Because revelation was progressive, there are many areas in which Christ gave the Apostle Paul further instruction beyond (not contradictory to) what He expounded openly during His earthly ministry.
Paul actually did preach to “the Jew first and also to the Greek” (Romans 1:16), and this was his Acts-period ministry. In every city, it appears that Paul had a synagogue ministry. When the Jews (these would have been representative of the diaspora) would largely reject the message (some, of course, did believe), then he and his company would turn to the Gentiles of that place. It appears that many Gentiles were watching Paul's ministry and listening to the message, and waiting for the opportunity to hear the message preached directly to them.

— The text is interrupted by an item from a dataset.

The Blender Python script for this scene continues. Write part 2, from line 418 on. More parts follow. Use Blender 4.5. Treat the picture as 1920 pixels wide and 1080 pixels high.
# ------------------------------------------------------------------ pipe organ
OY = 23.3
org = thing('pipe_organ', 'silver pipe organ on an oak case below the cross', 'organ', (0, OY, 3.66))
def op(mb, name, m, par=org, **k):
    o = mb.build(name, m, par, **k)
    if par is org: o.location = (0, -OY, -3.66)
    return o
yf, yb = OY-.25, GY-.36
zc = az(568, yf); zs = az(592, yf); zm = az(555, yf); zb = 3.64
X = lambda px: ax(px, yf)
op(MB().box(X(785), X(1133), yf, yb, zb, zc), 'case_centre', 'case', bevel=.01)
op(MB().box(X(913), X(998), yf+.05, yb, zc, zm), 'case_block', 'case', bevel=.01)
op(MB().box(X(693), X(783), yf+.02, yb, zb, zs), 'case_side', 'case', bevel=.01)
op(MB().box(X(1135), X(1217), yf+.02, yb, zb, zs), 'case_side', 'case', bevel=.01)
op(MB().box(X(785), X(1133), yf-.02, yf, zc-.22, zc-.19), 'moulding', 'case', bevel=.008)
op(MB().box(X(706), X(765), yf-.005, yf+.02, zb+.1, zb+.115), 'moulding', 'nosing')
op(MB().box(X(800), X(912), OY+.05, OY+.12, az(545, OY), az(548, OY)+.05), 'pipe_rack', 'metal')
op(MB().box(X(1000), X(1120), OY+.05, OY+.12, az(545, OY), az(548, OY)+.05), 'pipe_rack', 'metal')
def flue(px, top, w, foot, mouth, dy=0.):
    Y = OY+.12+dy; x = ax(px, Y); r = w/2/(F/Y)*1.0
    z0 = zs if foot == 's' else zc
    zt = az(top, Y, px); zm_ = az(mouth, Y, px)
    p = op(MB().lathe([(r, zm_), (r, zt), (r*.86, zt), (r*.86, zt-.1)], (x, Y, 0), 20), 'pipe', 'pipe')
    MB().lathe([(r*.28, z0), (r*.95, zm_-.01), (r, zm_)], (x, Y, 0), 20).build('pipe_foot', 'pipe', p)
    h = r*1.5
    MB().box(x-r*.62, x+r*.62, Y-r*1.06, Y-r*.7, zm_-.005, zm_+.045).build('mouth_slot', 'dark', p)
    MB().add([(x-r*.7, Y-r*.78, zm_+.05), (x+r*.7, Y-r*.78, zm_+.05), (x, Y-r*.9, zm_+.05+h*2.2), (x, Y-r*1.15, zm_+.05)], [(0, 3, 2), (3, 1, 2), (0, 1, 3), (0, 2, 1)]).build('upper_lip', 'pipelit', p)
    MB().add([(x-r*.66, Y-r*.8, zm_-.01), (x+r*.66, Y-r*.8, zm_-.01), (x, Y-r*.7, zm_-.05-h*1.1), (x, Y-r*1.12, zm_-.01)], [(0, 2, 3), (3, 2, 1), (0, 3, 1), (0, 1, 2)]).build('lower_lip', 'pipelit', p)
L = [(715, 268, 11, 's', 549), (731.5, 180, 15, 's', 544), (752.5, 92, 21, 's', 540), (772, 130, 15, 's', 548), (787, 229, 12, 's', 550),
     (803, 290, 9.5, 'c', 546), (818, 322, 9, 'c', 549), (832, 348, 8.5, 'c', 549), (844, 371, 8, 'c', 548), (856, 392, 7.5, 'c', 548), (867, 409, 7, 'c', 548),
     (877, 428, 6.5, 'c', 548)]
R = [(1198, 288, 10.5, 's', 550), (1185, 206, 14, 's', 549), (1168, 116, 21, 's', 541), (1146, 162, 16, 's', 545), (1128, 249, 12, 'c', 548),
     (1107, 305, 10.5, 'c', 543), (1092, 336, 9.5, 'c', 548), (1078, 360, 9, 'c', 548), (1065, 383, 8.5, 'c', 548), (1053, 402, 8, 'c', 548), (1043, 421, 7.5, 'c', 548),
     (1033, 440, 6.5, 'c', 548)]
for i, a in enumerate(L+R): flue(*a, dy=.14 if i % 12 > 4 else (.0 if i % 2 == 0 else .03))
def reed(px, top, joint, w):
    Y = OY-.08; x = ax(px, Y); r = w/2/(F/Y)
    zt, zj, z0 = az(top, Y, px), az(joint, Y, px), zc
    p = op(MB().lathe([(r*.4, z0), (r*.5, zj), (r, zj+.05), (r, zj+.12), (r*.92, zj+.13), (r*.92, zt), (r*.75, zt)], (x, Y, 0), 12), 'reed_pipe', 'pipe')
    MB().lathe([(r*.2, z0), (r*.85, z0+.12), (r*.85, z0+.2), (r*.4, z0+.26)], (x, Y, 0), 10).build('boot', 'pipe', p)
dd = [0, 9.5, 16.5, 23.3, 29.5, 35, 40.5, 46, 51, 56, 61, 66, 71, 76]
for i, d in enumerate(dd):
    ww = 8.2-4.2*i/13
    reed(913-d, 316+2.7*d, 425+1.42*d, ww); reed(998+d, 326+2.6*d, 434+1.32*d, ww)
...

As late as Acts ch. 28, Paul said, “for the hope of ISRAEL am I bound with this chain.”
The first book that Paul wrote after the close of the Acts history was Ephesians. In that book he wrote that he was a “prisoner of Jesus Christ for you Gentiles.” (Eph. 3) I believe that upon the rejection of the message concerning the Messiah by the chief of the Jews in Rome, God changed Paul's ministry from being bound for the hope of Israel to being bound for the hope of the Gentiles.
After Acts 15, all accounts of Peter's ministry are closed, and Paul's ministry is magnified. I believe that that has to do with “the diminishing of Israel” spoken of in Romans chapter 11, where also we find that Paul said to the Gentiles, “I magnify mine office.” In the same chapter there is a “diminishing” (like a diminuendo in music) and a “magnify”-ing (like a crescendo in music).
The only other account that we have of Peter going among Gentiles is described in Galatians ch. 2, and he got into trouble in the way he handled it and had to be rebuked by the Apostle Paul. We would not say that Peter never preached to other Gentiles, but the Holy Spirit is silent about it if he did, there is no Biblical record of it. The action at Cornelius’ house (Acts ch. 10) was previous to the account of Galatians ch. 2
Sure Peter could have preached to some other Gentiles and Paul did preach to Jews first and also to the Greeks during the Acts Period, but there does appear to be good reason to state that Peter's ministry focused primarily on the circumcision, and that Paul's ministry from after Acts 28 focused primarily on the Gentiles.
In the churches of God (local churches are spoken of in the plural, not generically or in the singular) there should not have been made a distinction between Jew and Gentile, because in Christ there is NEITHER. In the flesh there are both; in Christ there is neither.